There was plenty of wow power from less-tropical plantings too, like this winding river of Japanese blood grass. As it’s hardy only to zone 6, I’m guessing it must be replanted each year this far north? Experience on the ground beats Internet info any day. My thanks to Monica and Kim for letting me know that blood grass is hardier than I thought, at least to zone 5.


I like this simple focal point: a tan Carex (I think) on a pedestal, surrounded by a tapestry of green.


The precision of a knot garden surrounded by looser plantings of herbs and lantana


She’s doing what I was doing.


A pretty blue fruit dangling from a mystery tree or shrub. Sorry for the lack of IDs on some of these.


Every time I photograph the long stems of Verbena bonariensis topped with pretty purple flowers I tell myself I’m going to plant some. This has been going on for years. OK, this is the year I’m going to plant it.


I mean it.

For more from this jewel of a garden, see yesterday’s post about some of my favorite scenes at Olbrich. Tune in tomorrow for images of Olbrich’s stunning, authentic Thai sala and a tropical-style garden that surrounds it.

All material © 2006-2010 by Pam Penick for Digging. Unauthorized reproduction prohibited.

12 Responses

  1. Jean says:

    Lovely place. In that second photo it looks like a mulberry tree – could that be? Love that stone trough too. Please, please don’t buy any V. bonariensis – I will gladly give you some. I hope to make it to Austin sometime this fall but if I don’t, I’ll send some. You can plant it anytime of year.

  2. Cyndy says:

    Hi Pam, I’m surprised you don’t see phormium in Austin – I grow a couple, ‘Dusky Chief’ and ‘Pink Stripe’ in containers and they are irreplaceable focal points in the sunny border. I’m nursing along a contained agave ‘Silver Surfer’ that should get bigger eventually. Love the use of containers at Olbrich – absolutely stunning, as are your photos!

  3. Lisa at Greenbow says:

    Such yummy combinations. I am always wowed by those huge agaves in pots.

  4. Thanks for the trip and the great photographs! Who’d have thunk it in Wisconsin? I want to go now! I had that verbena for many years. It is lovely in its season.

  5. I’ve never seen so much Japanese blood grass in one place. Stunning.
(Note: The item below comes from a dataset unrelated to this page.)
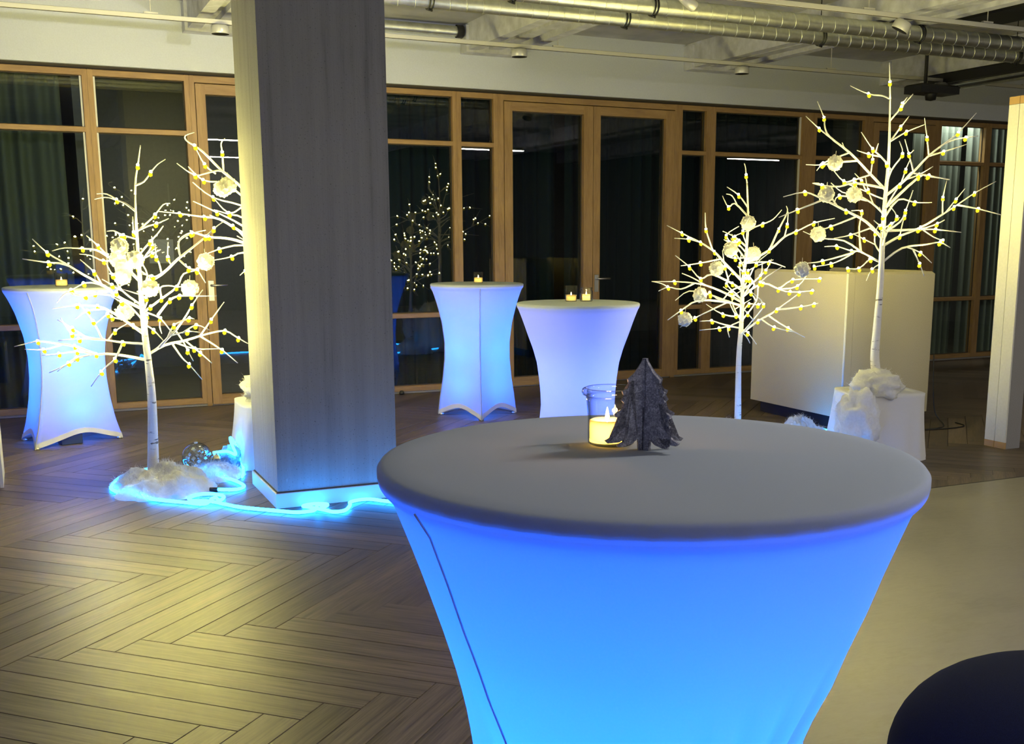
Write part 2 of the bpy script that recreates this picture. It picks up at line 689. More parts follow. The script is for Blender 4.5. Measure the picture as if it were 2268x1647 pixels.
def handle(d, x, sgn, z=1.03):
    h = MB().box(x - .022, x + .022, Y0 - .014, Y0 - .006, z - .13, z + .04, 0, .003)
    o = h.build('lock_plate', M['steel'], d)
    MB().tube([(x, Y0 - .012, z), (x, Y0 - .05, z), (x + sgn * .012, Y0 - .058, z), (x + sgn * .13, Y0 - .058, z)], .009, 10).build('lever', M['steel'], o, True)


d1 = struct('door_1')
stile(d1, 1.365, 1.405, 0, 2.73)
stile(d1, 2.365, 2.409, 0, 2.73)
rail(d1, 1.405, 2.365, 2.675, 2.73)
leaf(d1, 1.410, 2.360, .078, .09)
handle(d1, 1.447, 1)
d2 = struct('door_2')
stile(d2, 4.099, 4.155, 0, 2.73)
stile(d2, 6.012, 6.061, 0, 2.73)
rail(d2, 4.155, 6.012, 2.675, 2.73)
leaf(d2, 4.160, 5.092, .082, .10)
leaf(d2, 5.097, 6.008, .075, .10)
handle(d2, 5.135, 1)
d3 = struct('door_3')
stile(d3, 8.471, 8.55, 0, 2.73)
stile(d3, 9.45, 9.499, 0, 2.73)
rail(d3, 8.55, 9.45, 2.675, 2.73)
leaf(d3, 8.555, 9.445, .08, .08)


def curtain(x0, x1, y, z0, z1, label, fold=.13, amp=.035, seed=1, mat='curtain'):
    r = random.Random(seed)
    b = MB()
    n = int((x1 - x0) / .012)
    xs = [x0 + (x1 - x0) * i / n for i in range(n + 1)]
    ph = [r.uniform(-.6, .6) for _ in range(80)]
    zs = [z0, z0 + .5, z0 + 1.2, z1 - .4, z1]
    for z in zs:
        for x in xs:
            u = x / fold
            k = ph[int(u) % 80] * (1 - (u % 1)) + ph[(int(u) + 1) % 80] * (u % 1)
            b.v.append((x, y + amp * math.sin(2 * PI * u + 1.5 * k) * (1 + .3 * k) + .012 * k * (z1 - z), z))
    for i in range(len(zs) - 1):
        for j in range(n):
            a = i * (n + 1) + j
            b.f.append((a, a + 1, a + n + 2, a + n + 1))
            b.mi.append(0)
    t = thing('curtain', label, 'curtain', (x0, y, 0))
    b.v = [(p[0] - x0, p[1] - y, p[2]) for p in b.v]
    b.build('curtain_fabric', M[mat], t, True)
    MB().box(-.03, x1 - x0 + .03, -.012, .012, z1, z1 + .02).build('curtain_rail', M['rail'], t)
    return t


curtain(-.86, .40, 10.12, .02, 2.85, 'grey green pleated curtain behind the leftmost window', seed=2)
curtain(2.50, 4.86, 10.12, .02, 2.85, 'dark teal pleated curtain behind the panes between pillar and double door', seed=3, mat='curtain_teal')
curtain(4.98, 8.28, 10.12, .02, 2.85, 'almost black pleated curtain behind the right door leaf and the slim tree', seed=6, mat='curtain_teal')
curtain(9.46, 10.24, 10.12, .02, 2.85, 'lit grey green curtain left of the dark gap behind the right windows', .10, seed=4, mat='curtain_pale')
curtain(10.34, 11.36, 10.12, .02, 2.85, 'lit grey green curtain right of the dark gap, beside the lit post', .10, seed=5, mat='curtain_pale')

sheet = MB().box(-.13, .13, -.004, 0, -.13, .13).build('paper_sheet', M['paper'], None, loc=(1.42, YB - .002, 1.28))
tag(sheet, 'plain pale sheet fixed to the grey wall seen through the left glazing', 'notice')

# ------------------------------------------------------------------ ceiling services


def duct(y, z, r, label, clamps, seed):
    t = thing('ventilation_duct', label, 'duct', (0, y, z))
    MB().lathe([(r, XL + .3), (r, XR - .3)], n=28, axis='x').build('duct_tube', M['zinc'], t, True)
    sm = MB()
    x = -3.5
    while x < 12.8:
        sm.tube([(x + .03 * (a / 8 - .5), r * 1.005 * math.cos(2 * PI * a / 20), r * 1.005 * math.sin(2 * PI * a / 20)) for a in range(21)], .0036, 4, cap=False)
        x += .122
    o = sm.build('spiral_seam', M['zinc'], t, True)
    o['kind'] = 'stuff'
    for cx in clamps:
        k = MB()
        for dx in (-.012, .012):
            k.tube([(cx + dx, (r + .006) * math.cos(2 * PI * a / 24), (r + .006) * math.sin(2 * PI * a / 24)) for a in range(25)], .005, 6, cap=False)
        k.tube([(cx, 0, r), (cx, 0, CEIL - z)], .004, 6)
        k.tube([(cx - .02, 0, -r - .004), (cx + .02, 0, -r - .012)], .008, 6)
        k.build('duct_clamp', M['black'], t, True)
    return t


duct(7.4, 2.995, .060, 'galvanised spiral duct running nearest the window wall, lower of the pair', (2.62, 4.12, 5.9, 8.05), 1)
duct(7.0, 3.005, .058, 'galvanised spiral duct running farther from the windows, upper of the pair', (3.05, 4.12, 6.55, 8.2), 2)


def track(y, z, x0, x1, hang, label):
    t = thing('lighting_track', label, 'lighting track', (0, y, z))
    MB().box(x0, x1, -.018, .018, -.016, .016, 0, .003).build('track_profile', M['rail'], t)
    MB().box(x0 + .01, x1 - .01, -.006, .006, -.0175, -.0155).build('track_slot', M['shadow'], t)
    for x in hang:
        h = MB().box(x - .05, x + .05, -.012, .012, .016, .03).tube([(x, 0, .03), (x, 0, CEIL - z)], .004, 6)
        h.build('hanger', M['rail'], t)
    return t


track(8.85, 3.0, -1.5, 11.2, (1.0, 4.28, 7.2, 9.8), 'long white lighting track hung below the beams close to the windows')
track(6.5, 3.0, -1.0, 12.2, (-.5, 1.6, 3.2, 5.6, 6.75, 9.2), 'white lighting track under the raw ceiling in front of the ducts')


def spot(x, y, z, label, r=.068, h=.062, tilt=0, rz=0, top=2.984, face='spot'):
    t = thing('track_spotlight', label, 'spotlight', (x, y, z), 0, 'spotlights on the ceiling tracks')
    hd = MB().lathe([(.001, h / 2), (r * .82, h / 2), (r * .97, h / 2 - .008), (r, 0), (r, -h / 2 + .003), (r * .95, -h / 2)], n=28)
    o = hd.build('lamp_head', M['spot'], t, True)
    o.rotation_euler = (tilt, 0, rz)
    ff = MB().lathe([(r * .95, -h / 2), (r * .78, -h / 2 + .012), (.001, -h / 2 + .014)], n=28).build('black_baffle', M['black'], t, True)
    ff.rotation_euler = (tilt, 0, rz)
    MB().tube([(0, 0, h * .3), (0, 0, top - z)], .010, 8).build('stem', M['spot'], t)
    return t


for x, lab in ((1.485, 'round satin spotlight on the rear track left of the pillar'),
               (3.92, 'round satin spotlight on the rear track right of the pillar, under the middle beam'),
               (6.17, 'round satin spotlight on the rear track above the right side of the double door'),
               (8.61, 'round satin spotlight on the rear track above the tallest lit tree')):
    spot(x, 8.85, 2.945, lab)
spot(5.915, 6.5, 2.935, 'tilted white spotlight with black face on the front track, right of centre', .064, .07, rad(28), rad(50))
t = thing('track_spotlight', 'narrow white cylinder spotlight on the front track near the ducts', 'spotlight', (4.08, 6.5, 2.95), 0, 'spotlights on the ceiling tracks')
o = MB().lathe([(.001, .075), (.034, .072), (.036, 0), (.036, -.07), (.031, -.075), (.03, -.06), (.001, -.06)], n=20).build('lamp_head', M['spot'], t, True)
o.rotation_euler = (0, rad(-58), 0)
MB().tube([(0, 0, .02), (0, 0, .036)], .012, 8).build('stem', M['spot'], t)

for x, lab in ((-.42, 'lit spotlight on the front track left of the pillar, aimed at the window wall'), (1.95, 'lit spotlight on the front track behind the pillar, aimed at the window wall')):
    t = spot(x, 6.5, 2.78, lab, .05, .10, rad(-90), 0)
# dark services on the right: acoustic strip, trunking under the beam and a projector
o = MB().box(-.23, .23, -3.0, 0, -.05, 0, 0, .01).build('acoustic_panel', M['black'], None, loc=(7.655, 7.55, CEIL - .002))
tag(o, 'long black panel fixed flat under the raw ceiling at upper right', 'ceiling panel')
t = thing('cable_trunking', 'black trunking fixed under the right hand beam, ending near the windows', 'trunking', (8.62, 9.05, 3.068))
MB().box(.0, .5, -1.5, 0, -.10, 0, 0, .01).build('trunking_body', M['black'], t)
MB().box(.08, .14, -1.5, -.1, -.116, -.10).build('steel_edge', M['zinc'], t)
MB().box(.36, .42, -1.5, -.1, -.116, -.10).build('steel_edge', M['zinc'], t)
t = thing('projector', 'black projector hanging beside the rear track at upper right', 'projector', (8.28, 8.72, 2.87))
MB().box(-.16, .34, -.12, .12, -.035, .05, 0, .015).build('housing', M['black'], t)
MB().lathe([(.001, -.10), (.05, -.09), (.06, -.03), (.06, .0)], (.08, 0, 0), 20).build('lens_barrel', M['black'], t, True)
MB().tube([(.0, 0, .05), (.0, 0, CEIL - 2.87)], .018, 10).build('ceiling_mount', M['black'], t)
t = thing('conduit_pipe', 'grey pipe along the top of the wall between pillar and middle beam', 'pipe', (2.0, 9.62, 3.22))
MB().lathe([(.045, -.10), (.045, 1.67)], n=18, axis='x').build('pipe_run', M['zinc'], t, True)
MB().lathe([(.055, 1.65), (.055, 1.71), (.001, 1.71)], n=18, axis='x').build('pipe_cap', M['black'], t, True)

# linear lamps of the hall (they mirror in the glass)
for x, y, lab in ((2.72, 1.3, 'white linear ceiling lamp of the front row, left end'), (6.98, 1.3, 'white linear ceiling lamp in the middle of the front row'),
                  (12.5, 1.3, 'white linear ceiling lamp of the front row, right end'), (3.28, -2.5, 'white linear ceiling lamp of the rear row')):
    t = thing('linear_lamp', lab, 'ceiling lamp', (x, y, 2.93), 0, 'linear lamps behind the viewer')
    MB().box(0, 1.2, -.04, .04, .012, .06, 0, .006).build('lamp_body', M['rail'], t)
    MB().box(.01, 1.19, -.034, .034, 0, .012).build('diffuser', M['lamp'], t)
    for hx in (.2, 1.0):
        MB().tube([(hx, 0, .06), (hx, 0, CEIL - 2.93)], .003, 6).build('suspension', M['steel'], t)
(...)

But about it only being hardy to zone 6 – I grew it very successfully in Michigan in zone 5 so I know it can go at least a little farther north than zone 6. Madison’s in zone 5 (I think) so I imagine it could grow quite well there, with perhaps a little winter protection.

  6. Denise says:

    Pam, that first photo is outrageously gorgeous, the colors, the composition. And I’m sure there’s plenty of bloggers than can send some V. bonar. seed to Digging. Let me know if you need any.

  7. Yay for Agave in Madison!!! And I really enjoyed your ‘grasses’ post too…

  8. Oooh. Whatever that gold-leaf plant/shrub is in the second photo… I want it! I love the color AND the unusual, modern-looking leaf shape.

    I’ll go a little further than Monica on the Japanese bloodgrass. I know quite a few people back home in Zone 5 who overwinter it with no problems, and they don’t get nearly the protective snowcover that I would imagine Madison sees every winter. So unless they have a particularly bad winter (meaning, cold AND little snowcover) I doubt that their bloodgrass skips a beat.

  9. […] I hope you haven’t gotten tired of Olbrich yet because I’ve got more to post. If, like me, you can’t get enough, see yesterday’s post about Olbrich’s ornamental grasses. Tune in tomorrow for tropical plantings and more at Olbrich. […]

  10. […] more, see yesterday’s post about tropicals at Olbrich. On Saturday I’ll post the last of my images from Olbrich’s various […]

  11. The Olbrich is a fascinating garden, Pam! The Japanese blood grass grew just fine in my former NW IL garden, and it really was zone 5 back then! If I’d seen batfaced cuphea for sale I’d have grown it as an annual.

    Here in Austin, a few friends have tried Phormiums and Cordyline but they don’t seem to survive our winters.
    Did you notice the white Cleome & Salvia farinacea in front of the other photographer? Along with Verbena bonariensis they were reseeding annuals in my IL garden. But they didn’t really get going until late summer…it looks like your early September visit was a perfect time to see an upper Midwest garden!

    Annie at the Transplantable Rose

  12. Sara says:

    HI, noticed something about Lantana’s yesterday when i picked one. They have a very fragrant lemon balmy, citronellay smell. Just thought i’d share that. Have you ever noticed this.